Ces différentes méthodes, qui pourraient sembler dignes d’organisations subversives, sont en fait abordées ouvertement, même avec les nouveaux venus. C’est l’un des éléments qui fait dire à Nathalie LUCA et Frédéric LENOIR dans leur livre Sectes, mensonges et idéaux, que les Témoins de Jéhovah n’ont rien à voir avec les « nouvelles sectes » qui défraient régulièrement la chronique[1].

Au moment de rentrer chez soi, une vieille dame passablement exaltée tente sur moi l’une des techniques destinées à fidéliser les nouveaux venus. Elle me promet de m’inviter chez elle pour boire le thé, mais à une condition : que je sois présent aux prochaines réunions ! C’est donc à mes risques et périls que je décide de venir assister à la leçon dominicale…

Tu obéiras à l’Organisation

Le dimanche matin chez les Témoins est encore plus studieux que le jeudi soir. Et aucune excuse pour ne pas participer à la leçon. Quand bien même serait-on sourd et muet, une jeune et jolie interprète se charge de traduire les paroles du prédicateur en langue des signes.

Au bout d’une heure de lecture-mémorisation d’un fastidieux texte issu du journal « La Tour de Garde »[2], l’orateur cède la parole à un invité venu d’une autre paroisse. Trente minutes de discours. Et pas des plus tolérants. Son idée est que ceux qui trahissent l’Organisation sont des suppôts de Satan. Noé, le Christ, avaient déjà de leur temps formé autour d’eux cette Organisation. Elle est comme un corps avec ses mains, ses jambes, ses organes… et sa tête. Tous ses membres sont différents, mais doivent être heureux de remplir les fonctions qui leur sont assignées par le cerveau, puisque c’est là la volonté de Jéhovah. Amen.


Alban des Grottes

Svetlana Akhmadoulina



[1] Nathalie LUCA, ethnologue et chercheur au CNRS, et Frédéric LENOIR, philosophe et sociologue, Sectes, mensonges et idéaux, Bayard, 1998 : « Ils affichent clairement leurs objectifs réels, l'argent sert à construire des lieux de culte et non à enrichir quelques nababs, le pouvoir est collégial et n'est pas entre les mains d'un gourou tout-puissant, etc. »

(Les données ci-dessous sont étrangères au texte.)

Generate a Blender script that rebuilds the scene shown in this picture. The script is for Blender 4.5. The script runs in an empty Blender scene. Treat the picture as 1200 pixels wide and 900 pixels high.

[1] Publié simultanément dans plus de 150 langues, ce magazine, tiré chaque mois à des millions d’exemplaires, est un recueil des textes qui doivent être étudiés lors des réunions. Il distille de très nombreux conseils pratiques sur l’organisation de sa vie quotidienne, mais en se référant toujours au texte de la Bible.